* _What is required_
Output exactly the lines from the line containing "1200 pixels high." through the line containing "COL = scene.collection", inclusive, and omit any pictures.
# START OF Data lines
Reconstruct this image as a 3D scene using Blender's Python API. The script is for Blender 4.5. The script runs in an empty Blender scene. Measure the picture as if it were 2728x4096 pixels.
# END OF Data lines
# START OF Data lines
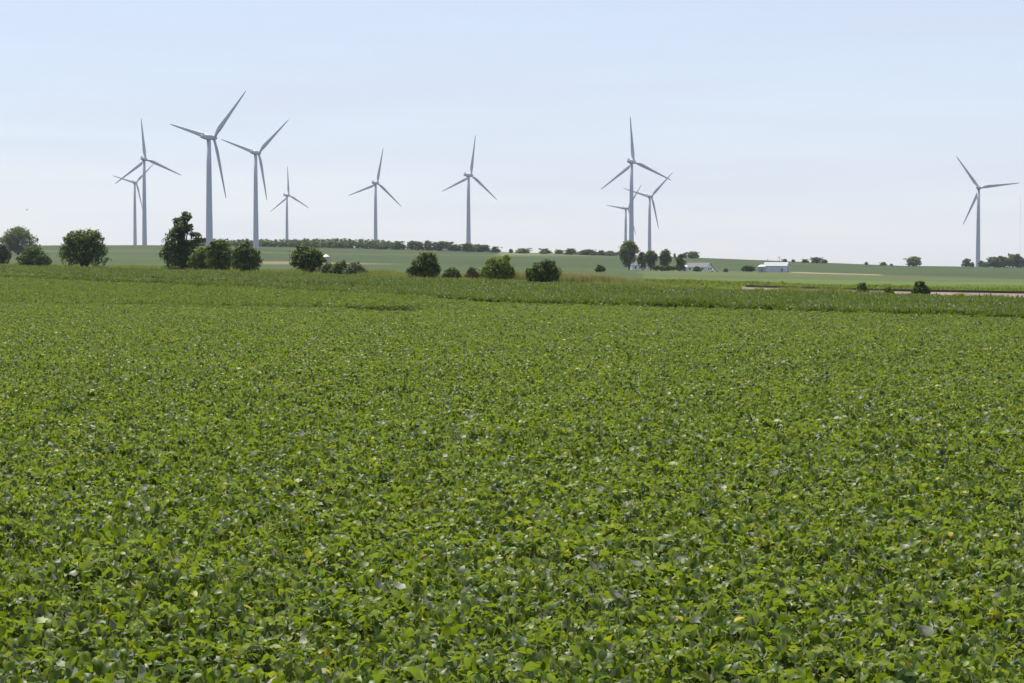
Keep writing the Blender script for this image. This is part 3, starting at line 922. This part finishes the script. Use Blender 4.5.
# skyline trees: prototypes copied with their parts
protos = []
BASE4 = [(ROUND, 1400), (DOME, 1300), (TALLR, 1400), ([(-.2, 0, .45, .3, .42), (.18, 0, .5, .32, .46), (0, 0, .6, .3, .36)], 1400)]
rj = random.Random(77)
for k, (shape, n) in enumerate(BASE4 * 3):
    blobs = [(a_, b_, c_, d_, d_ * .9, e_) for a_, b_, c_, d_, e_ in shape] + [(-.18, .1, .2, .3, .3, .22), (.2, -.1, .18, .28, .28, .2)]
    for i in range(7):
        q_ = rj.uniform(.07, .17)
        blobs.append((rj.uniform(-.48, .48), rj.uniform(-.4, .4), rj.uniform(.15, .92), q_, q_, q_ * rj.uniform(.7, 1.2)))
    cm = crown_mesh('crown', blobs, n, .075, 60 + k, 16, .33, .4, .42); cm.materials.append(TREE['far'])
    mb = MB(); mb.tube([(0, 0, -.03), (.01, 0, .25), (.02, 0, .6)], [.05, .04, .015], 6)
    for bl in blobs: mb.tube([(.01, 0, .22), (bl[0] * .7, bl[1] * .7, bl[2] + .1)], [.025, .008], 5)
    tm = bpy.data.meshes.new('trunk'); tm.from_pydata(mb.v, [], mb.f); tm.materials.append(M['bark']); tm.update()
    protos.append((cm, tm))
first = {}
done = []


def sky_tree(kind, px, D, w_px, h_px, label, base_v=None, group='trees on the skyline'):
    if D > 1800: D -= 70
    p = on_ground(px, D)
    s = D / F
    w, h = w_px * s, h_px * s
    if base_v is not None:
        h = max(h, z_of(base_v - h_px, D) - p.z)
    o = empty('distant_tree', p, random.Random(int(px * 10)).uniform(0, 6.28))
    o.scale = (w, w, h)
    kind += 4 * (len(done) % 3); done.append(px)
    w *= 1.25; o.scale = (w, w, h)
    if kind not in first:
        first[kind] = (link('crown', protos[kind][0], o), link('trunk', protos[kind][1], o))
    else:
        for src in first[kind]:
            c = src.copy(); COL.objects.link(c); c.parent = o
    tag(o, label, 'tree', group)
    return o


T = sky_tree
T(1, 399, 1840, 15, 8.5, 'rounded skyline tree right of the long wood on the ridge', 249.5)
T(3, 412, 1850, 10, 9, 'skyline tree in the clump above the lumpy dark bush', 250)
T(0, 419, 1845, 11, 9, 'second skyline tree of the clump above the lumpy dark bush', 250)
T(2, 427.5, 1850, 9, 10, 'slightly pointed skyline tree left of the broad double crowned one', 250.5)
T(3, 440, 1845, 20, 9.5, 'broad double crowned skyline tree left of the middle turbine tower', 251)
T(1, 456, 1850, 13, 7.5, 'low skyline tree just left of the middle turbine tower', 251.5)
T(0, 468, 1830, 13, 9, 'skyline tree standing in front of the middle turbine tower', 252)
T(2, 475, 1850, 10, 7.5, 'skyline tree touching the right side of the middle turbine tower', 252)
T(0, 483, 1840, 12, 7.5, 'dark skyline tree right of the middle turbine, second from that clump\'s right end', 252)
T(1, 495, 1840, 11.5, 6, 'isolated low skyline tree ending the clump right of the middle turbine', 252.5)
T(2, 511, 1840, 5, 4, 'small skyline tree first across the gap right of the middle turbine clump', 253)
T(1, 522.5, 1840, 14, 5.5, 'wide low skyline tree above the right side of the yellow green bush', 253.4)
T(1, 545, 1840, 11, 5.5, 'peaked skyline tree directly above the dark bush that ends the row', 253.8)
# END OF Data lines
# START OF Data lines
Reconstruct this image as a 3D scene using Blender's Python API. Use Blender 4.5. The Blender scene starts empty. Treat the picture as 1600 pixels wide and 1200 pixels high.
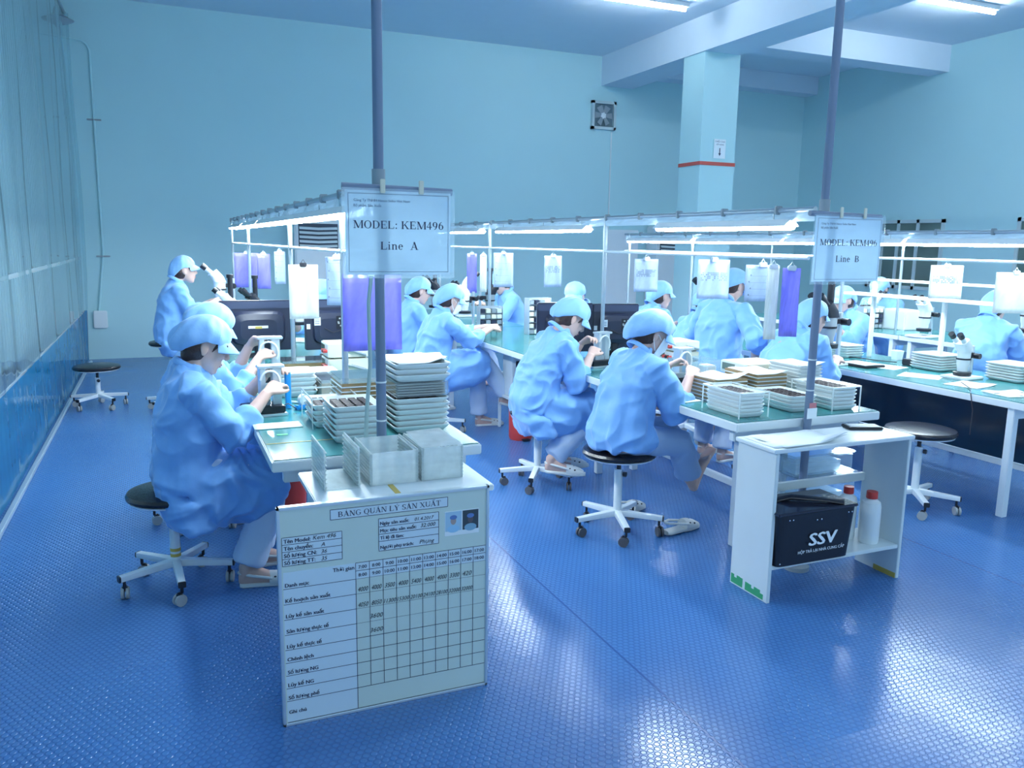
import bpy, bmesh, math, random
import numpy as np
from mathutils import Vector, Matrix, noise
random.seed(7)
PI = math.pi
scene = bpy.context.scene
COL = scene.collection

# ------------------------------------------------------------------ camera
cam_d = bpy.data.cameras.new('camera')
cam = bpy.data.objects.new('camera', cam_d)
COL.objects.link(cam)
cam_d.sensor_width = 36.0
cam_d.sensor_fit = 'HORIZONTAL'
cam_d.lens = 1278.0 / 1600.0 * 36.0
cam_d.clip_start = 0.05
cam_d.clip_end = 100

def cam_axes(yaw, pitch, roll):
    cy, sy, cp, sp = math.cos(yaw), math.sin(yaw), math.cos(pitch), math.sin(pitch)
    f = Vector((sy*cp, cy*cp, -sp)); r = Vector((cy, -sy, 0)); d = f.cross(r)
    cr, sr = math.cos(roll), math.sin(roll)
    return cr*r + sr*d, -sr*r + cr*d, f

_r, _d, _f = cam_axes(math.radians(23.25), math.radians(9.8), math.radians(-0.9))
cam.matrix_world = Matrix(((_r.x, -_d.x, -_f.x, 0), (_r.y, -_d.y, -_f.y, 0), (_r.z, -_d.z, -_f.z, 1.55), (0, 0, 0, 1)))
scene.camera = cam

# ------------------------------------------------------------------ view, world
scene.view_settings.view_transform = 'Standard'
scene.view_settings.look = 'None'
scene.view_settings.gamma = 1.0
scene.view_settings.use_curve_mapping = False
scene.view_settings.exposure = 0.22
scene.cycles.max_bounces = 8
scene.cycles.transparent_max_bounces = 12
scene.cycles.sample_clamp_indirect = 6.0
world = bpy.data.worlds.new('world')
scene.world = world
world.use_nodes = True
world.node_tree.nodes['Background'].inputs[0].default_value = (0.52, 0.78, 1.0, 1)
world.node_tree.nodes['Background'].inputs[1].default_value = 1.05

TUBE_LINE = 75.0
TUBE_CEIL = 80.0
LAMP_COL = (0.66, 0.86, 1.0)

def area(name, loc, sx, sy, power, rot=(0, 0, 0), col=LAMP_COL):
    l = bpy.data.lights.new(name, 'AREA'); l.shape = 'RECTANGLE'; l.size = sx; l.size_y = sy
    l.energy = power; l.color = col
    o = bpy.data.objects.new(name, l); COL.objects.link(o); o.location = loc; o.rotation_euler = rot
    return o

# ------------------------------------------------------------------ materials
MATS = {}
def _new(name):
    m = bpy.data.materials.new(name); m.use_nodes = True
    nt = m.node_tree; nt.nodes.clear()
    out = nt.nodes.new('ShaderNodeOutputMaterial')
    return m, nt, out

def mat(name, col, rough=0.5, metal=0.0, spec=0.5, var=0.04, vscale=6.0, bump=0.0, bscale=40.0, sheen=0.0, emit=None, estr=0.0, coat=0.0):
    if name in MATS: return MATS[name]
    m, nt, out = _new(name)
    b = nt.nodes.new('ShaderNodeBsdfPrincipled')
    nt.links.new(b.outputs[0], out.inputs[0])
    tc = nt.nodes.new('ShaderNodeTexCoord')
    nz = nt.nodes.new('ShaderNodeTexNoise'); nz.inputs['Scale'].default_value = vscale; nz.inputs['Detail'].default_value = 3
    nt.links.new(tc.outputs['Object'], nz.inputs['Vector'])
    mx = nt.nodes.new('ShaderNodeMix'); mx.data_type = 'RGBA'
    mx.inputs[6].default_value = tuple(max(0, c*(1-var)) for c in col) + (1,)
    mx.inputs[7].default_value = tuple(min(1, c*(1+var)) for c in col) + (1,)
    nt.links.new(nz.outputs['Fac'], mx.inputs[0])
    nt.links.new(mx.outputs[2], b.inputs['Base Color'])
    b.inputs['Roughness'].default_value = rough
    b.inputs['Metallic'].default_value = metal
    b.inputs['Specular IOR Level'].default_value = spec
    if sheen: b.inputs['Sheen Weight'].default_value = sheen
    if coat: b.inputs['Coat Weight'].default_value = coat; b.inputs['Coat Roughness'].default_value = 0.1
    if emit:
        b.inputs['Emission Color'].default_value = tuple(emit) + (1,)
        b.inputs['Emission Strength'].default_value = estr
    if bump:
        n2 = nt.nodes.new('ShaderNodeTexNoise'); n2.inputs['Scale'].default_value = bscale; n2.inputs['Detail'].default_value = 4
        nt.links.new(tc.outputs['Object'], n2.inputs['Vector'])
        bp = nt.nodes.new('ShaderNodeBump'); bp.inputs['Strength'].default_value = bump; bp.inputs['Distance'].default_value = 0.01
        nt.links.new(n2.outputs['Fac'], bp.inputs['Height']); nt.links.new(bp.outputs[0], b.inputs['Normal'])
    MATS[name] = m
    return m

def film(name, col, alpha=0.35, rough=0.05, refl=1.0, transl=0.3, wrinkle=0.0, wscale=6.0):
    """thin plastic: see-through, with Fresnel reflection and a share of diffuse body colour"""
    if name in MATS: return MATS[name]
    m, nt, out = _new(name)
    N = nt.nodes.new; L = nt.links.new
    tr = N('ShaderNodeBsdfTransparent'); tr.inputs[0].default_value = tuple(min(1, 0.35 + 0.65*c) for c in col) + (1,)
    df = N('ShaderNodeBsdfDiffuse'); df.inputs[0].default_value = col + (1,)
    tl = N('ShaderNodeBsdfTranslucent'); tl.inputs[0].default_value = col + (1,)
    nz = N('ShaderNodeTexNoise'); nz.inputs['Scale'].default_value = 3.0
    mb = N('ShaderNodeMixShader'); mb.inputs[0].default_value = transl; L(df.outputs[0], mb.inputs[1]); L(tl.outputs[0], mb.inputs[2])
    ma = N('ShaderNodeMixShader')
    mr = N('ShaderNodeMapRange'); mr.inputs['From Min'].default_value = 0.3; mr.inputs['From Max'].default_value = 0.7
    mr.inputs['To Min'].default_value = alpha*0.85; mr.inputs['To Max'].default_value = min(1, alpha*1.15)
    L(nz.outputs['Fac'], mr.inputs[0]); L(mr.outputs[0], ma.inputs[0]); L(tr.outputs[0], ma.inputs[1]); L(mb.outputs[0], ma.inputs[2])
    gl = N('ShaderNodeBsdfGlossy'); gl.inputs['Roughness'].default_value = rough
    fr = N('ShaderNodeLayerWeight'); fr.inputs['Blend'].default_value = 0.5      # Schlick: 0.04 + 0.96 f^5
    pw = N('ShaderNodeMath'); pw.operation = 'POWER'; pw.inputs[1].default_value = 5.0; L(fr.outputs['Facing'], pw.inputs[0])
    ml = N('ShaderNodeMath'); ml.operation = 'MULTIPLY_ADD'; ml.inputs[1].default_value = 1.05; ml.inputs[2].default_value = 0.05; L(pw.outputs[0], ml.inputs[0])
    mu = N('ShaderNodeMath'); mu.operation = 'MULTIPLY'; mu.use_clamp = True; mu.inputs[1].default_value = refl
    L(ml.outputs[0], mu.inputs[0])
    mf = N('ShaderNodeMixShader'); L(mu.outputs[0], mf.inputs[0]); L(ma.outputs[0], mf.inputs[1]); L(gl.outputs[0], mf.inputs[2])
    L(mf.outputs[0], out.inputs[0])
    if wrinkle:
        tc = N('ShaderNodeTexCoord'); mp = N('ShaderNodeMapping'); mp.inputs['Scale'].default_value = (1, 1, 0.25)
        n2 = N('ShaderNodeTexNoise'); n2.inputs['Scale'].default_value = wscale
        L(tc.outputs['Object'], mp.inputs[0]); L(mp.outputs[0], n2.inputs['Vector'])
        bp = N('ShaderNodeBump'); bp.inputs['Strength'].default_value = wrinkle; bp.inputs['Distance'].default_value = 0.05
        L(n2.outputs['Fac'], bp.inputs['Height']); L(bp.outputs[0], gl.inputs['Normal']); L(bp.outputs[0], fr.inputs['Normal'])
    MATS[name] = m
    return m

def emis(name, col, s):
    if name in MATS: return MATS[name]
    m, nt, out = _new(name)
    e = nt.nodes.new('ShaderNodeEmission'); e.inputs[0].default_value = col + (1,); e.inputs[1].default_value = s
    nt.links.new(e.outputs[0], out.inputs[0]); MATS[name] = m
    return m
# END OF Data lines
* _Finished exercise_
Reconstruct this image as a 3D scene using Blender's Python API. Use Blender 4.5. The Blender scene starts empty. Treat the picture as 1600 pixels wide and 1200 pixels high.
import bpy, bmesh, math, random
import numpy as np
from mathutils import Vector, Matrix, noise
random.seed(7)
PI = math.pi
scene = bpy.context.scene
COL = scene.collection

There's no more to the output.